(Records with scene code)
——

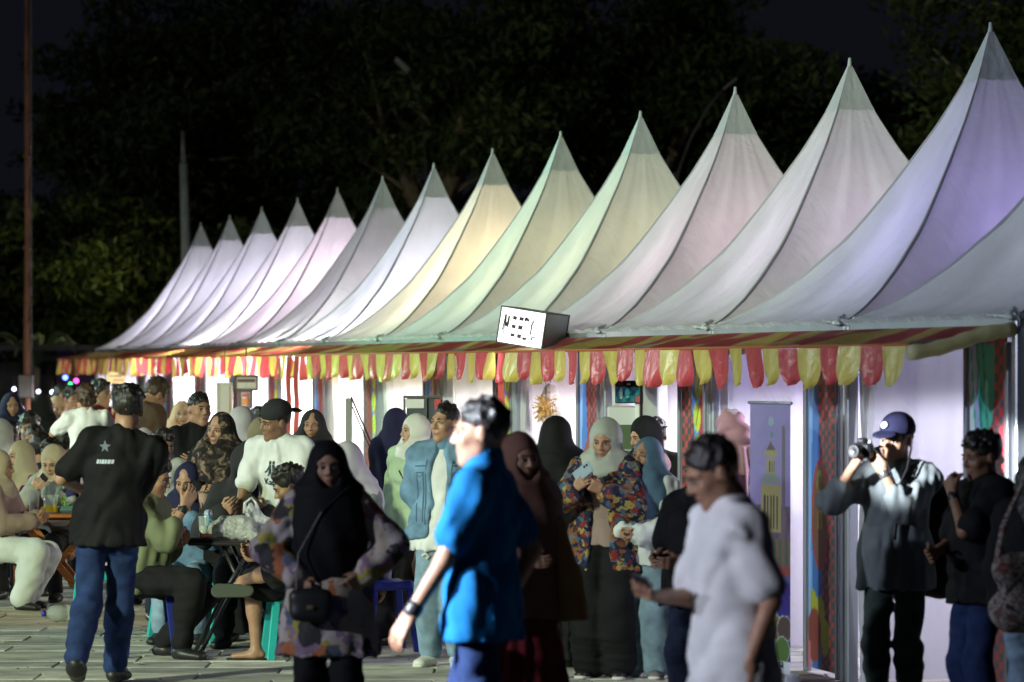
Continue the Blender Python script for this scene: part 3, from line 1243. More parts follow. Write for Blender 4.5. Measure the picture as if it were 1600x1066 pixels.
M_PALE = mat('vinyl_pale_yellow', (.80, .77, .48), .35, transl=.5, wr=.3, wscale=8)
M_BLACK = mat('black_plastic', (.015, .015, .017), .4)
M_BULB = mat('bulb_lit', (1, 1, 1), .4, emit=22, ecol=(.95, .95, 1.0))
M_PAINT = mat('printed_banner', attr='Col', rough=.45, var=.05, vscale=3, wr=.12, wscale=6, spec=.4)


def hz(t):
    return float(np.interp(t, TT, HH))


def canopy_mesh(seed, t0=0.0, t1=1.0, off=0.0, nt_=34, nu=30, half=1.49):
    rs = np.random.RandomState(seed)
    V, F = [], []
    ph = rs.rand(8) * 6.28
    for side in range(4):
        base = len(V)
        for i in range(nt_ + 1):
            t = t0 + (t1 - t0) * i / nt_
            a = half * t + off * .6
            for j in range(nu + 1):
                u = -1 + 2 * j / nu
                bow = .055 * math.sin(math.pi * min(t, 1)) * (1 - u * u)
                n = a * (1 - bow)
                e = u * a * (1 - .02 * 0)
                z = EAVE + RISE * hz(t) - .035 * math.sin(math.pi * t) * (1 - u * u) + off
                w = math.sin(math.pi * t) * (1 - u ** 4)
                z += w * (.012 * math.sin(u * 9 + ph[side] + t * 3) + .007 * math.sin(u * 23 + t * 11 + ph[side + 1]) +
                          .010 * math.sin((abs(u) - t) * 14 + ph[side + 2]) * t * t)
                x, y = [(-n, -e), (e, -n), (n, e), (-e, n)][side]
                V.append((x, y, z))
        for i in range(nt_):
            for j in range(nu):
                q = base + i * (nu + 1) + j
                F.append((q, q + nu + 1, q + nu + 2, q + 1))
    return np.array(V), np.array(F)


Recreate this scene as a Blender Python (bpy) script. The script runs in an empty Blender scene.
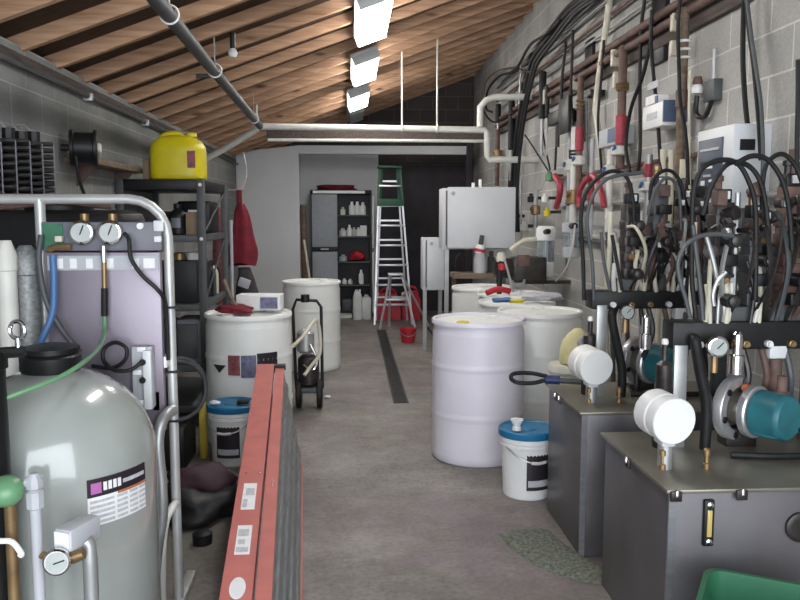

——

- STATED TASK: Transcribe the complete set of entries verbatim. No pictures belong in the copy.

- SOLUTION TO THE PROBLEM:
Continue the Blender Python script for this scene: part 3, from line 1243. More parts follow. Write for Blender 4.5. Measure the picture as if it were 1600x1066 pixels.
M_PALE = mat('vinyl_pale_yellow', (.80, .77, .48), .35, transl=.5, wr=.3, wscale=8)
M_BLACK = mat('black_plastic', (.015, .015, .017), .4)
M_BULB = mat('bulb_lit', (1, 1, 1), .4, emit=22, ecol=(.95, .95, 1.0))
M_PAINT = mat('printed_banner', attr='Col', rough=.45, var=.05, vscale=3, wr=.12, wscale=6, spec=.4)


def hz(t):
    return float(np.interp(t, TT, HH))


def canopy_mesh(seed, t0=0.0, t1=1.0, off=0.0, nt_=34, nu=30, half=1.49):
    rs = np.random.RandomState(seed)
    V, F = [], []
    ph = rs.rand(8) * 6.28
    for side in range(4):
        base = len(V)
        for i in range(nt_ + 1):
            t = t0 + (t1 - t0) * i / nt_
            a = half * t + off * .6
            for j in range(nu + 1):
                u = -1 + 2 * j / nu
                bow = .055 * math.sin(math.pi * min(t, 1)) * (1 - u * u)
                n = a * (1 - bow)
                e = u * a * (1 - .02 * 0)
                z = EAVE + RISE * hz(t) - .035 * math.sin(math.pi * t) * (1 - u * u) + off
                w = math.sin(math.pi * t) * (1 - u ** 4)
                z += w * (.012 * math.sin(u * 9 + ph[side] + t * 3) + .007 * math.sin(u * 23 + t * 11 + ph[side + 1]) +
                          .010 * math.sin((abs(u) - t) * 14 + ph[side + 2]) * t * t)
                x, y = [(-n, -e), (e, -n), (n, e), (-e, n)][side]
                V.append((x, y, z))
        for i in range(nt_):
            for j in range(nu):
                q = base + i * (nu + 1) + j
                F.append((q, q + nu + 1, q + nu + 2, q + 1))
    return np.array(V), np.array(F)


Recreate this scene as a Blender Python (bpy) script. The script runs in an empty Blender scene.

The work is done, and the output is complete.